I am sure all of us know of PSLE’s resignation le. Like Wesley said, I am ashamed myself of not having shown any concern towards him, have not asked him for his wellbeing, even through 师母 or anyone. For me is really that the last time I met him he was going to Malaysia so I didnt know when I could contact him. What a sad excuse. With that being said, hopefully all of us will really stand by him through this time and not condemn him for “deserting” his post. Fact of the matter is, what drove him to his inability carry on his duty of being our shepherd could be us (the WHOLE church). Seriously, we have been very unfair to him since it was announced that he will be coming to BLC. First, the hoohah that Pastor Lu is going away and the whole mandarin congregation treats it like it’s the end of the church. Over at the LCOR youths are threatening to come over to BLC to follow PSLE. Fortunately(unfortunately for our youths?), none ever did. Imagine PSLE spending his whole time teaching the people to turn towards God and instead they turn to him. Then at BLC people also threaten to follow Pastor Lu or not come to church. Luckily it has not happened.
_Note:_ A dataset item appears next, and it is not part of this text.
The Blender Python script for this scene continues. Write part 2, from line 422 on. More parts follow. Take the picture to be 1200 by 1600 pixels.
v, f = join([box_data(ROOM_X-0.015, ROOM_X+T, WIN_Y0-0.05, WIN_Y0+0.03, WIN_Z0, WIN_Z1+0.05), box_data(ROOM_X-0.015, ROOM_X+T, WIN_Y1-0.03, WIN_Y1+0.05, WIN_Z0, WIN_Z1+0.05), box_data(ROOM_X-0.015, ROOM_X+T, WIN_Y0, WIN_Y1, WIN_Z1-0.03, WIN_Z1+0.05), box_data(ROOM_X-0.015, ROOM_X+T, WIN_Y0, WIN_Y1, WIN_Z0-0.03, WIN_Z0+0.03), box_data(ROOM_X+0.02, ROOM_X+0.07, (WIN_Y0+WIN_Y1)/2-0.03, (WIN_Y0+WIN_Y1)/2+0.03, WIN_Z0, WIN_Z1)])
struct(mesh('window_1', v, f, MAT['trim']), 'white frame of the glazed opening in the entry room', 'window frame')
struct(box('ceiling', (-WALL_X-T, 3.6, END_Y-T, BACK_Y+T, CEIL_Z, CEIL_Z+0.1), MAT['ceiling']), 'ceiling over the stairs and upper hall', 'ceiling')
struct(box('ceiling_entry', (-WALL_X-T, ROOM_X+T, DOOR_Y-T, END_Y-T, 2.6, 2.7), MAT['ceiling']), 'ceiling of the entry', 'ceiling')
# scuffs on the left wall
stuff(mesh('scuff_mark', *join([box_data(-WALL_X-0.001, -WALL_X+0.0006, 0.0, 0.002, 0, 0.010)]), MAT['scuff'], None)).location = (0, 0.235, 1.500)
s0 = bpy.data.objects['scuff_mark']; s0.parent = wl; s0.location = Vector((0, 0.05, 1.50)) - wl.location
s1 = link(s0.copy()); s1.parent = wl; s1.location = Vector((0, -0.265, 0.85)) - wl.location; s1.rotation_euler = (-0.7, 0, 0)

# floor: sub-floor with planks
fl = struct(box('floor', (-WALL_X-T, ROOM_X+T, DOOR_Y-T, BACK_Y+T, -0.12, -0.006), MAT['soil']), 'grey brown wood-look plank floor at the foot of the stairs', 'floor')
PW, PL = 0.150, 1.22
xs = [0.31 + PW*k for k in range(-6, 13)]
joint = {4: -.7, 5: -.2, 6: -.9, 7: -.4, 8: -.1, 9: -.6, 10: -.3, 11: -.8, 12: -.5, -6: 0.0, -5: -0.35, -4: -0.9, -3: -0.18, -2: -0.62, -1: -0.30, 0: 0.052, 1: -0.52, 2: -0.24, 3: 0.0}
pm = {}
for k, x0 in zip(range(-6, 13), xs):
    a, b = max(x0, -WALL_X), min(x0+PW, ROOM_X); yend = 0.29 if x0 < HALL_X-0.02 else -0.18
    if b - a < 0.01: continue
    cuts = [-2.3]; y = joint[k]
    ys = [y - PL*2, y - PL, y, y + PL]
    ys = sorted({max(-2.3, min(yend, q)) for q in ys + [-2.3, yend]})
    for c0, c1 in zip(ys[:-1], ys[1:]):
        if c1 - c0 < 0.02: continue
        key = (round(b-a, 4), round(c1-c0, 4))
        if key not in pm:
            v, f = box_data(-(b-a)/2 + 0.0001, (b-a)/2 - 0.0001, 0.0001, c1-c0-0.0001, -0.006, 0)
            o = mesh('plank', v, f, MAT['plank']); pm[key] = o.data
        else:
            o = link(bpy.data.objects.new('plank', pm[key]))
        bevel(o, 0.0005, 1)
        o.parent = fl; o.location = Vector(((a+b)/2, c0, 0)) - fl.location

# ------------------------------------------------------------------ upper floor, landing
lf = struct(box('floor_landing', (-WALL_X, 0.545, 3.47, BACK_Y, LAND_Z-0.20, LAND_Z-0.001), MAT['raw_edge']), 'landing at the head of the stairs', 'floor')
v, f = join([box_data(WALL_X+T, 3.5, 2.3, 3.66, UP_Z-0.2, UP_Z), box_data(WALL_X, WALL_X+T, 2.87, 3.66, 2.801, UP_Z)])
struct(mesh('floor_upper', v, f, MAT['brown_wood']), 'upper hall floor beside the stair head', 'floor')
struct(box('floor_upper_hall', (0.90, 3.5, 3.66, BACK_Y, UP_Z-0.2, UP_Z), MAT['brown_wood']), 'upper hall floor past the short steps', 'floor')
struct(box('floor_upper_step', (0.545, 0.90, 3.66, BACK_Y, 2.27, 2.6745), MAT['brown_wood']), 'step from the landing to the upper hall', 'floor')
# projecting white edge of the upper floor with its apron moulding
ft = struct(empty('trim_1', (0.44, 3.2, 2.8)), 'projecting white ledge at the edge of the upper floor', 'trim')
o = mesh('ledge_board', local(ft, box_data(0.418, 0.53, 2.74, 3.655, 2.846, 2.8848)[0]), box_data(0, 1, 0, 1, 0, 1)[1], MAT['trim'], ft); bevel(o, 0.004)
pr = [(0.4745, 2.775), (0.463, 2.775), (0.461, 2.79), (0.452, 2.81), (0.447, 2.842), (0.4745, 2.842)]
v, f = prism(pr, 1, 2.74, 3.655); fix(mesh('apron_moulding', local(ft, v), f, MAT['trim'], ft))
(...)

Then PSLE comes and he is willing to humble himself before God to let a younger Pastor (Pastor Yeung) to be 堂主任. Then the comparisons to Pastor Lu starts. Come on, people, he is and will never be PS Lu, and ditto vice versa. Even after nearly 2 years, he is still not being respected as a pastor and sometimes still being treated like an outsider. Then when his health problem comes, instead of showing concern, many people condemn him(of course la, he nvr see doctor of course one what.)(he always fast fast fast, see la). He is not so expressive of his pains and people view that with indifference. Thank God that Aunt Maria has stood by him and really is concerned about him, and the way I see has been one of his pillars of strength the past 2 years. Ditto that for most of our youths. Now that he is gone, people condemns him as a person who leaves his job of a pastor. Perhaps, but he is human after all. Maybe this is a test from God to us and him.
Now that PSLE is gone let’s hope we treat Pastor Yeung with more care and respect. It is really not easy to lead a church alone and I pray that personally I will be able to give her all my support. May God help us through these difficult times and help us grow in him.
p.s PSLE is only resigned, not gone. We will forever be his friends in God and let us keep in contact with him.
Yea. so I spoke my mind. Let’s hope God will help me continue keep up with this weekly 灵修。
ANY criticism, comments, welcome.
Please note that any criticisms I written apply to ME too.